Après l’esprit religieux ou irréligieux, — dont les anthropologistes font une supériorité ou une intériorité selon leurs goûts, — on invoque l’esprit guerrier et aventureux des hommes du Nord, pour en faire, cette fois, une supériorité indiscutable. Mais d’abord, les Celtes ont à leur compte, eux aussi, de grandes invasions et de grandes conquêtes : nous avons vu la vaste étendue de l’ancienne Celtique (sans parler de la Chine). Un pareil territoire n’a pas été envahi par des lâches ou par des hommes « passifs ». Après avoir dompté la Gaule, alors occupée par les « indomptables » Ligures, les Celtes refoulèrent ces derniers vers le sud-est et, s’avançant vers la Garonne, gagnèrent l’Espagne pour s’établir sur l’Elbe et former la Celtibérie, vers le VIIe siècle avant Jésus-Christ. Ils s’étaient également répandus dans l’Armorique et les Iles Britanniques. Si donc l’esprit conquérant et la valeur guerrière, — qu’on retrouve d’ailleurs partout et chez toutes les races, — sont les vrais signes de la supériorité, il est impossible de concevoir les Celto-Slaves comme inférieurs aux Scandinaves et Germains. Quant à déclarer que ces énormes masses de Celtes ont dû nécessairement être conduites par des crânes longs à chevelure blonde, c’est remplacer l’histoire par l’épopée des blonds. Il y a eu une première invasion celtique, probablement brune, et une seconde gauloise (conséquemment de race blonde), voilà tout ce que l’histoire nous apprend.
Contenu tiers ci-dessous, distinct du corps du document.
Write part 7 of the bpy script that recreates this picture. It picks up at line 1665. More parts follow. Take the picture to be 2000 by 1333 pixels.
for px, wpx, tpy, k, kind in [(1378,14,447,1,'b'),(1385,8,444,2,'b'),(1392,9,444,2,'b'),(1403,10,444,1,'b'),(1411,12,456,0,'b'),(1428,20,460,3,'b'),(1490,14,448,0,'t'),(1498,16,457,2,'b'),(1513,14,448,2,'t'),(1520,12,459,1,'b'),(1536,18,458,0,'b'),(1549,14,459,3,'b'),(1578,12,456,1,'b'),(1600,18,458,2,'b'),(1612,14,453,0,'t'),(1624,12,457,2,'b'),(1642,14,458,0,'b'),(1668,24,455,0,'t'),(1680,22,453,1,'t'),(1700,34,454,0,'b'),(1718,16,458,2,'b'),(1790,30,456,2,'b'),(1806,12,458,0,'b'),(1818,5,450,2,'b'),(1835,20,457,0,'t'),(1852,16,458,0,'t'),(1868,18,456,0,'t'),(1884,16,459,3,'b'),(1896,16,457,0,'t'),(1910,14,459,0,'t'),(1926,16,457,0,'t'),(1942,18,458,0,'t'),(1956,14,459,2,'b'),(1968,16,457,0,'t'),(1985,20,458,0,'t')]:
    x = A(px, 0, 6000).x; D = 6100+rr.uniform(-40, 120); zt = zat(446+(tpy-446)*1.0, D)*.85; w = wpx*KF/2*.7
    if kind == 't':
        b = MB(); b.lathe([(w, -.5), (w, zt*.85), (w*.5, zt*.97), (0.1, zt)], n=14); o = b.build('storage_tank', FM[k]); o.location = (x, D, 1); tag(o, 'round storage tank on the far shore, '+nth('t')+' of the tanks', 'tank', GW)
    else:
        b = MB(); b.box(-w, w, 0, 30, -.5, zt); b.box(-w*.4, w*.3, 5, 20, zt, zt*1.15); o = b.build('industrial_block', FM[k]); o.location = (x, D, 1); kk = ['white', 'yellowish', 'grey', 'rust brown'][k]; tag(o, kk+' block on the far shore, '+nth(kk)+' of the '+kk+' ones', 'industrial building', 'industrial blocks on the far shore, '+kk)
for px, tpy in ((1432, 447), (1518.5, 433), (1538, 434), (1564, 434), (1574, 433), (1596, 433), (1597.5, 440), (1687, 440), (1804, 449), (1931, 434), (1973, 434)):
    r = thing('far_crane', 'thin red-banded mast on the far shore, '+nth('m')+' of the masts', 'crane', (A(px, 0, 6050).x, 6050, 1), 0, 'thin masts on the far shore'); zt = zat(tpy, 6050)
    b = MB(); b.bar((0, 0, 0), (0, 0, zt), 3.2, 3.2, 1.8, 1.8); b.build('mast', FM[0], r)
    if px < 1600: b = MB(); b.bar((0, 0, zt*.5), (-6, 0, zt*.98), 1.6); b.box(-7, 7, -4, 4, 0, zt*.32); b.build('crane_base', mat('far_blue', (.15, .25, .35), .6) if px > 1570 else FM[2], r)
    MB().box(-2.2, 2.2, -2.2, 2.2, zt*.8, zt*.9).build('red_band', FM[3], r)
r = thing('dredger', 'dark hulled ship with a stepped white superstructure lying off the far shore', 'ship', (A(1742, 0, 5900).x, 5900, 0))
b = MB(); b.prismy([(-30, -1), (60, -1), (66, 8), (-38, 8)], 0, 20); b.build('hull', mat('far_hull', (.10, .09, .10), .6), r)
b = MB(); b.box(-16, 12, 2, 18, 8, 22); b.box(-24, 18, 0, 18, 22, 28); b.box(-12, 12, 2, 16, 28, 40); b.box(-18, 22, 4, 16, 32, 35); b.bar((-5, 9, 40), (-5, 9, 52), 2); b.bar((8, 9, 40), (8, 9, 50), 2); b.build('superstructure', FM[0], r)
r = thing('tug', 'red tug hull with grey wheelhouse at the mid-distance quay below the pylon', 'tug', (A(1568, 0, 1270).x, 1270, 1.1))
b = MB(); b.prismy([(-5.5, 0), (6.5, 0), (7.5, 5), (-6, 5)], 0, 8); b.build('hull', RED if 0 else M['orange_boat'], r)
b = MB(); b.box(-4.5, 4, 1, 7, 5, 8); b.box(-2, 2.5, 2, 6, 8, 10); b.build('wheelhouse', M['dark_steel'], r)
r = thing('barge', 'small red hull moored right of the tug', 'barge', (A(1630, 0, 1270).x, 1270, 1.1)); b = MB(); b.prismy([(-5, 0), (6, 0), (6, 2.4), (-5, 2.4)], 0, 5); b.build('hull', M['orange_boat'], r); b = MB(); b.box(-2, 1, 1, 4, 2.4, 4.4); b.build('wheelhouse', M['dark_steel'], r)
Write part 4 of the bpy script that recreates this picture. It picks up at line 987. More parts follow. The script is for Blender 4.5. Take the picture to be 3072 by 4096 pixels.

En outre, la psychologie des Celto-Slaves et Touraniens contient une contradiction fondamentale. Si les masses mongoliques de l’Asie sont des Savoyards attardés, comment nos Savoyards, Auvergnats et Bas-Bretons ressemblent-ils si peu à leurs ancêtres nomades ? Le nom de Touraniens désigne les nomades non Aryens, et toura exprime la vitesse du cavalier ; or, qui fut moins attaché à la terre, moins « pacifique », moins « tranquille » que les nomades touraniens ? M. Richepin, qui prétend les avoir pour ancêtres (bien qu’originaire d’une famille de l’Aisne), nous a chanté leur « Chanson du sang » :

Avant les Aryas, laboureurs Je la terre…
Vivaient les Touraniens, nomades et tueurs.